While the Dutch company's interest in cycling is recent, it does have distant roots in cycling. The company was formed in the late 1800s, when bicycles and the new introduction of motor driven bicycle (to be the motorcycle) were the predominant mechanical means of individualized transportation. The Pon family imported Opel bicycles and motorcycles into the Netherlands, and it also made bicycles under its own label.

If PON can be construed as a company centered around individualized transportation, then bicycles seem a thematic fit. Recent statements attributed to the company suggest an interest in the growing segment of electric bicycles, such as those made by Gazelle and Derby. According to international law firm De Brauw, et al, who advised PON during its bid for Gazelle, PON has an interest in the "growing demand for environmentally friendly modes of transport."

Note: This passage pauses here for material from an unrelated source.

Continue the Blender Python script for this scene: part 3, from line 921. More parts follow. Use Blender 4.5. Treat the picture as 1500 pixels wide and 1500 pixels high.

The PON company's founder and patriarch, Mijndert Pon, branched into selling Opel bicycles and motorized bicycles in the early 1900s. The company's current interest is in bicycles and their electric variants. It's hard to miss the similarity.

The deal just announced does not guarantee the sale of Cervelo to PON, rather that a sale would follow only after PON's successful kick of Cervelo's tires, and its look under the company hood. But recent history suggests PON will not dilly-dally. Its purchases of Gazelle and Derby took place at lightning speed.